No entanto, considera que, "em primeiro lugar é muito anormal que exista uma regra que determine, que em alguns casos se deve ligar para o SIS. Não faz nenhum sentido, porque não há casos nenhuns em que se deva ligar para o SIS". Mas não só. Se Eugénia Correia "erradamente se dirigiu a um órgão de Estado, cujas funções não são aquelas, o órgão deve dizer «olhe isso não está no quadro das minhas atribuições, dirija-se à entidade tal»", acrescenta o comentador.

Até porque, perante a alegação da existência de informação classificada no computador, Rogério Alves explica: "Mesmo a recuperação de segredos de Estado, postos em risco, é competência da Polícia Judiciária. Isso decorre claramente da lei". E, por isso, a atuação, dos serviços secretos é "ilegal".

"A intervenção do SIS não tem justificação em quadro nenhum", garante. "O SIS é um serviço de produção e recolha de informação, mas não é recolha de informação ir buscá-la ao computador das pessoas. É recolha no sentido de se aperceber de coisas importantes que possam ser úteis para o Estado português. Criar uma base de dados que constitua um manancial de informações relevantes: movimentos terroristas, sobre o agravamento de tensões aqui ou ali, sobre factores de potencial perigosidade como manifestações públicas que possam por em causa a tranquilidade, etc". é apenas "produção de informação. É o que diz a lei".

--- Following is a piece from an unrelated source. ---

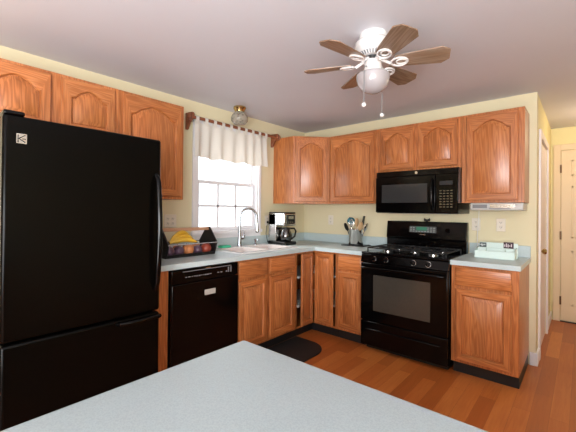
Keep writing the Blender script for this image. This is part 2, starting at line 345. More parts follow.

"Se a chefe de gabinete por iniciativa própria tentou entrar em contacto com o SIS, fez mal. O SIS ao aceder ao contacto dela e ao dar andamento a esse contacto, fez mal. O facto de haver instruções, aparentemente, para que em determinados casos se contacte o Sistema de Informação da República Portuguesa, ou seja lá o que for, está errado", afirma. "Porque todas as questões que dizem respeito ao risco, na pratica de crime, para a segurança nacional, etc, devem ser reportados à Polícia Judiciária", conclui.

E, talvez por isso, acrescenta Rogério Alves, "não há ninguém que diga assim, a intervenção do SIS baseou-se no n.º 3, do artigo 2 da lei tal. Ninguém consegue dizer isso. Era tão fácil dizer 'isto baseou-se na lei tal, artigo tal'. E pronto acabou a conversa".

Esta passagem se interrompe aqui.